Dealing with Britain’s colonial past is a tightrope walk for King Charles. In Nairobi last night he expressed remorse for Britain’s brutality towards Kenyans during an insurgency in the 1950s.

Speaker 9 (04:30):

The wrongdoings of the past are a cause of the greatest sorrow and the deepest regret. There were abhorrent and unjustifiable acts of violence committed against Kenyans as they waged, as you said at the United Nations, a painful struggle for independence and sovereignty. And for that there can be no excuse.

Speaker 2 (04:57):

But the king stopped short of issuing an apology, which begs the question just how far will he go when it comes to slavery?
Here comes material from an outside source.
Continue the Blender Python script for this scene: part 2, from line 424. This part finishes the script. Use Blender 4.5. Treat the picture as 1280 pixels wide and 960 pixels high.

The owners of this relatively modest dwelling in South England are trying to lead by example, retired doctor Tom Trevelyan is a descendant of merchants who owned more than 1,000 slaves in Grenada and lived in this mansion.

Speaker 10 (05:17):

I did say to myself, “I have done nothing.” It’s not that I’m apologizing for something I’ve done. I’m apologizing for something that my ancestors did because of the difference that it makes to the people who have been harmed.

Speaker 2 (05:32):

Earlier this year, Trevelyan and other members of his family went to Grenada to apologize in person. His wife, Anita, works with other families trying to atone for the misdeeds of their ancestors.

Speaker 11 (05:43):

Everybody in this country who’s lived here has in one way or another benefited from the prosperity that the slave trade brought to this country, which enabled everything to be built on. And it’s just important to realize that without that dreadful trade… We’ve all eaten sugar, we’ve all eaten chocolate, we’ve all got cotton. Where did it come from in the beginning?

Speaker 12 (06:03):

We’re going to give it.

Speaker 2 (06:04):

The Trevelyan’s niece Laura, the former BBC foreign correspondent, has gone further by donating $120,000 to establish an education fund in Grenada.

(06:14)
Are their families who are reluctant to follow your path because they’re afraid that they’re going to lose their wealth?

Speaker 12 (06:21):

Absolutely. And that was a debate that happened within my family. Within mine there isn’t wealth to lose really, there is money and good middle class lifestyles for sure, but not hundreds of millions of pounds. People who have that kind of generational wealth I think are concerned about the consequences, the consequences of being sued.

Speaker 2 (06:48):

Most Jamaicans are descended from 1 million slaves who made fortunes for British plantations owners, their island, the second-poorest nation in the Americas is demanding compensation from Britain and is on track to become a republic by dumping Prince William’s father as head of state respect.

Speaker 13 (07:06):

Respect us and apologize now.

Speaker 14 (07:06):

Reparations on time, come now.

Speaker 15 (07:06):

[inaudible 00:07:13] this is living hell.

Speaker 16 (07:14):

It’s one of these terms which you see bandied around a lot, I think it’s called generational trauma.

Speaker 2 (07:20):

After being a journalist in Britain, Nick Davis is carving out a second career in Jamaica, making artisan chocolate.

Speaker 16 (07:27):

You only have to look at the murder rates of societies in the Caribbean; it’s a thing which was done to us which has been passed on from generation to generation. We are literally killing ourselves, and that is because of this constant lack of resources, lack of opportunity.

Speaker 2 (07:47):

Do you think reparations, if they were to happen in your lifetime, would make any difference to you?

Speaker 16 (07:52):

It’s a tricky one. I think that as a community, we don’t realize that what happened during the period of enslavement was our holocaust. When people tell you, “You need to get on with it’s in the past,” you don’t realize how traumatic that is and how damaging that is to your very being.

Speaker 2 (08:14):

Do you think that he personally should dig into his personal fortune and pay reparations?

Speaker 3 (08:20):

That’s the only way, as an economic entity, is to dig into your own profits from this genocide and make recompense, and I’d expect King Charles to do just that.

Speaker 2 (08:31):

So the Caribbean is hoping Charles will follow the lead of other British slave-owning families, because it’ll pile pressure on the UK government to do the same.

(08:40)
For the PBS NewsHour, I’m Malcolm Brabant in London.